Liang Yuanwei was born in 1977 in Xi’an, the capital of Shaanxi province. She graduated from the School of Design at the Central Academy of Fine Arts (CAFA) and was a founding member of N12, an enterprising young art collective that exhibited together in the early 2000s.
Exhibitions
As one of the most important artists of the emerging generation, Liang Yuanwei has exhibited her art in various spaces including the Ullens Center for Contemporary Art (Beijing), the Museum of the China Central Academy of Fine Arts (Beijing), the Shanghai Minsheng Art Museum (Shanghai), the Berkeley Art Museum (U.S.A.), the Foundation Joan Miro (Spain), etc.
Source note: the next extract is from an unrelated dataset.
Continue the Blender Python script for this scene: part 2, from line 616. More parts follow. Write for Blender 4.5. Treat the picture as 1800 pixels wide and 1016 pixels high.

She was also one of the participating artists in the China Pavilion at the 54th Venice Biennale (2011). Her solo exhibitions include Oval (Xi’an OCAT, Xian, 2015); Pomegranate (Beijing Commune, 2013); Golden Notes (Beijing Commune, Beijing, 2010); 51m: 15# Liang Yuanwei (Taikang Space, 2010); and BLDG 115 RM 1904: Liang Yuanwei’s Solo Show (Boers-Li Gallery, 2008). Her solo show Golden Note at Beijing Commune (2011) was selected by ARTFORUM magazine as one of the most noteworthy shows of the year in painting. Her most recent solo exhibition, The Tension Between a Bow and an Elephant (Pace London, UK, 2014) was selected by ArtInfo as the “Must See: 5 London Shows Opening This week”. Her works have been included in publications such as Younger than Jesus (Phaidon, 2009) and Vitamin P2 (Phaindon, 2011). Her recent exhibitions include My Generation: Young Chinese Art-ists (Tempa Museum of Art; Museum of Fine Arts, St. Petersburg; Orange County Museum of Art, 2014-2015) and Focus Beijing: the De Heus-Zomer Collection (Museum Boijmans Van Beuningen, Rotterdam, the Netherlands, 2014).
Piece of Life
While Liang Yuanwei concerns herself with traditional painting, what she carries on are methods of composing and constructing a painting. Her reflections on the topic of painting as a thing in itself compelled the artist to abandon the narrativity of the picture plane, and to use ready-made embroidered flowers and the texture of other primitive materials as a blueprint for her paintings. This work method, reminiscent of a scientific experiment, and this form of expression, which appears to be worlds apart from that of traditional Chinese painting, were actually inspired from the general design of Song-dynasty ink paintings, and the cunfa (texture strokes) used to depict lofty mountain landscapes. Like an artisan, day and night, Liang embroiders and elaborates her own world indefatigably — for only between one brush stroke and another is she allowed to engage in this dialogue with the ancient sages of traditional art. Liang Yuanwei’s flower motifs are like a de-tail from a pattern that could be expanded infinitely: they seem to have neither beginning nor end, neither prelude nor climax, and perhaps not even an actual composition or varying density. All they embody is a rhythm made of distance and linkages, overlaps and extensions — or the exquisite rules of composition governing traditional painting: simple yet complex, down-to-earth and yet delicate and charming.